REQUIRED TASK:
Go through the material and write it all out exactly, minus the pictures.

MATERIAL:
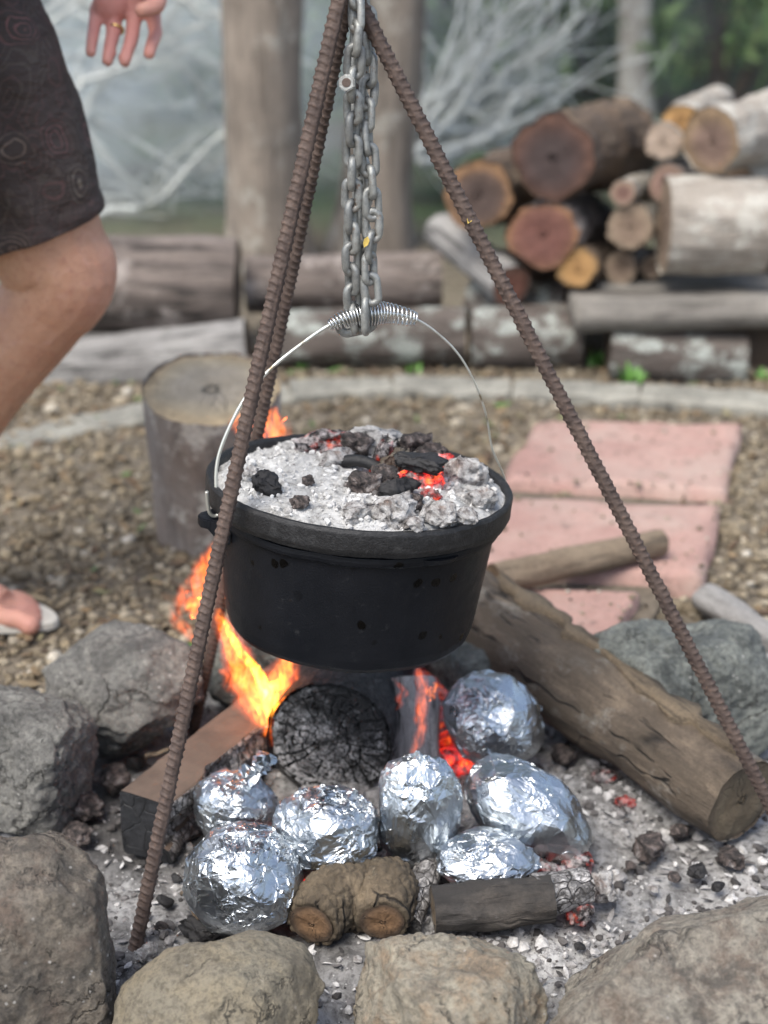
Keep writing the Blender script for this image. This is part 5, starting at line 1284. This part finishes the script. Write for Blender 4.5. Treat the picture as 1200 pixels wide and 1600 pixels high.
pile('pale-barked log at the top right with its brown end facing left', (1112, 222, 3.20), (1330, 150, 3.60), 50, 'bark_pale', ((0.19, 0.125, 0.10), (0.24, 0.165, 0.115), (0.29, 0.20, 0.12)), 89)
pile('split orange-edged log at the top, left of the pale-barked one', (1062, 190, 3.36), (1120, 165, 3.7), 30, 'bark_pale', orr, 90)
pile('pale rough wood chunk at the top of the pile, left of the orange split', (1036, 222, 3.30), (1062, 205, 3.6), 28, 'bark_pale', ((0.40, 0.31, 0.24), (0.44, 0.35, 0.28), (0.38, 0.29, 0.22)), 91)
dlog('log', 'biggest pale-barked log lying sideways at the right, sawn orange at its right end', 'log', (1036, 352, 3.20), (1192, 352, 3.20), 76, 78, 'bark_pale', (tn, orr), 92, GP)
pile('pale log behind the biggest pale one, at the right edge', (1150, 285, 3.45), (1330, 262, 3.6), 40, 'bark_pale', tn, 93)
# extra logs just outside the frame carry the pile on
dlog('log', 'long dark log at the base of the pile behind the plank', 'log', (760, 430, 3.62), (1250, 430, 3.62), 44, 44, 'bark_dark', (BR(.4), BR(.4)), 95, GP)
# weeds by the kerb
def weed(label, px, py, hgt, nb, seed):
    rs = np.random.RandomState(seed); c = G(px, py, 0.0); Vs, Fs, tn_ = [], [], []
    for i in range(nb):
        a = rs.rand() * 6.283; L = hgt * rs.uniform(0.6, 1.1); w_ = L * rs.uniform(0.10, 0.2); lean = rs.uniform(0.25, 0.9)
        t = np.linspace(0, 1, 6); P = np.stack([np.cos(a) * lean * L * t ** 1.5, np.sin(a) * lean * L * t ** 1.5, L * t * (1 - 0.35 * t * lean)], 1) + np.array([rs.normal(0, .008), rs.normal(0, .008), 0])
        ww = w_ * np.sin(np.pi * np.clip(t * 0.92 + 0.06, 0, 1)); sdv = np.array([-np.sin(a), np.cos(a), 0])
        Vs.append(np.stack([P - sdv * ww[:, None], P + sdv * ww[:, None] + [0, 0, .002]], 1).reshape(-1, 3)); Fs.append(grid_faces(2, 6)); tn_.append(np.full(12, rs.rand()))
    V, F = join(list(zip(Vs, Fs))); o = link('weed', mesh_np('weed', V, F, True, {'tone': np.concatenate(tn_)}), MAT['weed'], loc=c); tag(o, label, 'weed', 'weeds along the kerb')
weed('bright green weed tuft on the kerb below the red-ended lichen log', 985, 606, 0.055, 16, 1)
weed('tiny green weed at the right end of the kerb', 1192, 598, 0.035, 10, 2)
weed('small mossy tuft at the foot of the log under the spring grip', 470, 578, 0.03, 12, 3)
weed('yellow-green tuft between the two lichen logs behind the kerb', 930, 578, 0.05, 14, 4)
weed('low mossy tuft left of the kerb joint behind the chain', 640, 586, 0.028, 10, 5)

# ================================================================== TREES AND SCRUB BEHIND
def leaf_mesh(name, clumps, n, size, seed, dens=None):
    rs = np.random.RandomState(seed); clumps = np.array(clumps)      # x,y,z,rx,ry,rz
    k = rs.randint(0, len(clumps), n); d = rs.normal(size=(n, 3)); d /= np.linalg.norm(d, axis=1)[:, None]
    P = clumps[k, :3] + d * (rs.rand(n, 1) ** 0.45) * clumps[k, 3:]
    tone = np.clip(0.45 + 0.25 * rs.normal(size=n) + 0.3 * (_h(k, k, k, seed) - 0.5), 0, 1)
    return flake_mesh(name, P, rs.uniform(0.6, 1.3, n) * size, rs.uniform(0.35, 0.6, n) * size * 0.5, seed + 1, tone, tilt=0.9)
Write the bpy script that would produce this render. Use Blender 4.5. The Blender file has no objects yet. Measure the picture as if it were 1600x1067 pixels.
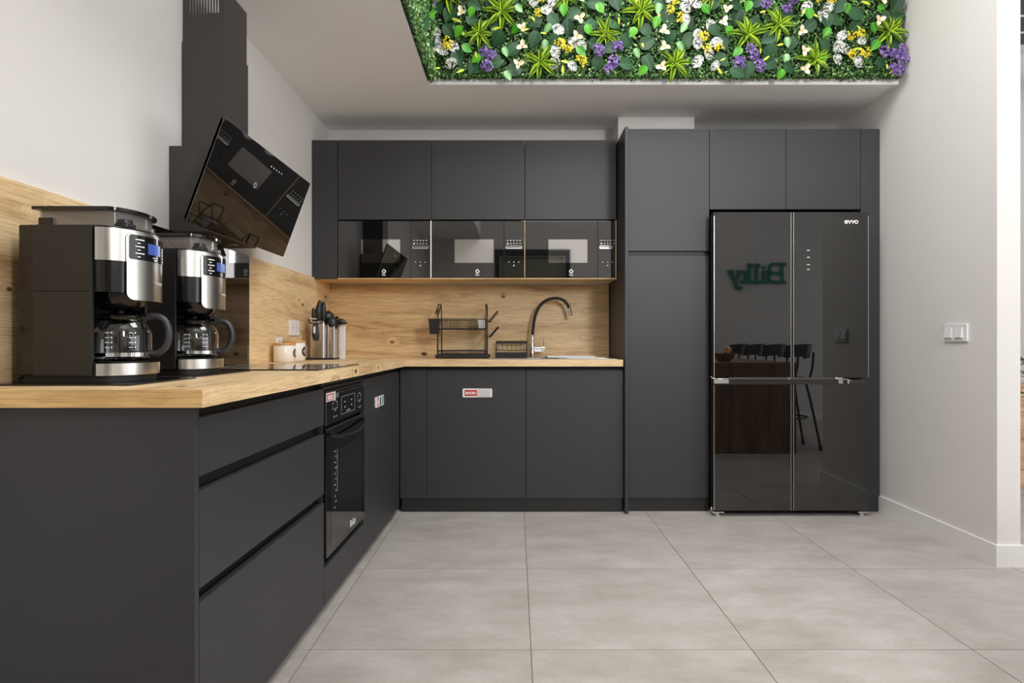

RESPONSE TO THE EXERCISE:
Keep writing the Blender script for this image. This is part 5, starting at line 1284. This part finishes the script. Write for Blender 4.5. Treat the picture as 1200 pixels wide and 1600 pixels high.
pile('pale-barked log at the top right with its brown end facing left', (1112, 222, 3.20), (1330, 150, 3.60), 50, 'bark_pale', ((0.19, 0.125, 0.10), (0.24, 0.165, 0.115), (0.29, 0.20, 0.12)), 89)
pile('split orange-edged log at the top, left of the pale-barked one', (1062, 190, 3.36), (1120, 165, 3.7), 30, 'bark_pale', orr, 90)
pile('pale rough wood chunk at the top of the pile, left of the orange split', (1036, 222, 3.30), (1062, 205, 3.6), 28, 'bark_pale', ((0.40, 0.31, 0.24), (0.44, 0.35, 0.28), (0.38, 0.29, 0.22)), 91)
dlog('log', 'biggest pale-barked log lying sideways at the right, sawn orange at its right end', 'log', (1036, 352, 3.20), (1192, 352, 3.20), 76, 78, 'bark_pale', (tn, orr), 92, GP)
pile('pale log behind the biggest pale one, at the right edge', (1150, 285, 3.45), (1330, 262, 3.6), 40, 'bark_pale', tn, 93)
# extra logs just outside the frame carry the pile on
dlog('log', 'long dark log at the base of the pile behind the plank', 'log', (760, 430, 3.62), (1250, 430, 3.62), 44, 44, 'bark_dark', (BR(.4), BR(.4)), 95, GP)
# weeds by the kerb
def weed(label, px, py, hgt, nb, seed):
    rs = np.random.RandomState(seed); c = G(px, py, 0.0); Vs, Fs, tn_ = [], [], []
    for i in range(nb):
        a = rs.rand() * 6.283; L = hgt * rs.uniform(0.6, 1.1); w_ = L * rs.uniform(0.10, 0.2); lean = rs.uniform(0.25, 0.9)
        t = np.linspace(0, 1, 6); P = np.stack([np.cos(a) * lean * L * t ** 1.5, np.sin(a) * lean * L * t ** 1.5, L * t * (1 - 0.35 * t * lean)], 1) + np.array([rs.normal(0, .008), rs.normal(0, .008), 0])
        ww = w_ * np.sin(np.pi * np.clip(t * 0.92 + 0.06, 0, 1)); sdv = np.array([-np.sin(a), np.cos(a), 0])
        Vs.append(np.stack([P - sdv * ww[:, None], P + sdv * ww[:, None] + [0, 0, .002]], 1).reshape(-1, 3)); Fs.append(grid_faces(2, 6)); tn_.append(np.full(12, rs.rand()))
    V, F = join(list(zip(Vs, Fs))); o = link('weed', mesh_np('weed', V, F, True, {'tone': np.concatenate(tn_)}), MAT['weed'], loc=c); tag(o, label, 'weed', 'weeds along the kerb')
weed('bright green weed tuft on the kerb below the red-ended lichen log', 985, 606, 0.055, 16, 1)
weed('tiny green weed at the right end of the kerb', 1192, 598, 0.035, 10, 2)
weed('small mossy tuft at the foot of the log under the spring grip', 470, 578, 0.03, 12, 3)
weed('yellow-green tuft between the two lichen logs behind the kerb', 930, 578, 0.05, 14, 4)
weed('low mossy tuft left of the kerb joint behind the chain', 640, 586, 0.028, 10, 5)

# ================================================================== TREES AND SCRUB BEHIND
def leaf_mesh(name, clumps, n, size, seed, dens=None):
    rs = np.random.RandomState(seed); clumps = np.array(clumps)      # x,y,z,rx,ry,rz
    k = rs.randint(0, len(clumps), n); d = rs.normal(size=(n, 3)); d /= np.linalg.norm(d, axis=1)[:, None]
    P = clumps[k, :3] + d * (rs.rand(n, 1) ** 0.45) * clumps[k, 3:]
    tone = np.clip(0.45 + 0.25 * rs.normal(size=n) + 0.3 * (_h(k, k, k, seed) - 0.5), 0, 1)
    return flake_mesh(name, P, rs.uniform(0.6, 1.3, n) * size, rs.uniform(0.35, 0.6, n) * size * 0.5, seed + 1, tone, tilt=0.9)
Write the bpy script that would produce this render. Use Blender 4.5. The Blender file has no objects yet. Measure the picture as if it were 1600x1067 pixels.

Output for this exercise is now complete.